Pulse poll gives New Democracy 30% to 17% lead over Greek Left Coalition, with 46% wanting elections in 2026
A Pulse survey for SKAI puts the governing New Democracy at 30% in the vote estimate, 13 points ahead of Alexis Tsipras's Greek Left Coalition, while nearly half of respondents want elections this year.
Vote intention and estimate
New Democracy leads the vote intention with 26%, followed by the Greek Left Coalition (ELAS) at 15% and PASOK at 10%. After distributing undecided voters, the vote estimate gives ND 30%, ELAS 17%, PASOK 11.5%, Hope for Democracy 8.5%, Greek Solution 8% and the Communist Party (KKE) 7%. The gap between the two largest parties narrowed by one percentage point compared with the previous Pulse measurement in late May, when ND stood at 25.5% and ELAS at 13.5%.
- ND
- 30 %
- ELAS
- 17 %
- PASOK
- 11.5 %
- Elpida
- 8.5 %
- Greek Solution
- 8 %
- KKE
- 7 %
Coalition arithmetic
A single-party majority government is the preference of 45% of respondents, while 38% favour a coalition. Among ND voters, 52% would choose PASOK as a coalition partner, despite the latter's public refusal. PASOK supporters are divided: 32% want no coalition at all, 20% would join ND and 18% would partner with ELAS. ELAS voters overwhelmingly prefer PASOK as a governing ally (45%).

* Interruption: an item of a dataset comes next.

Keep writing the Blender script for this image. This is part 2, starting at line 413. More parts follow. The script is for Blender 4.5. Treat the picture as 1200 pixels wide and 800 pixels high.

Election timing and dominant concerns
Asked when they want the next national elections, 46% say within 2026 and 33% prefer 2027. The cost of living remains the top issue: 89% describe it as the most or one of the most important problems, with 46% calling it the single most important. Greek-Turkish relations worry 56% of the public, who say they are "very" or "quite" concerned.
New party potential
A possible new party led by former prime minister Antonis Samaras attracts 13% potential support (5% say they would definitely vote for it), but 79% reject the idea. Meanwhile, SYRIZA, at 2%, would fail to enter parliament, alongside the Kasselakis party and NIKI, both at 1%. The poll points to a nine-party parliament.
Leadership ratings
Kyriakos Mitsotakis remains the most suitable prime minister with 30%, followed by Alexis Tsipras at 17%. The same share (17%) opts for "none/other". Nikos Androulakis and Kyriakos Velopoulos each receive 7%.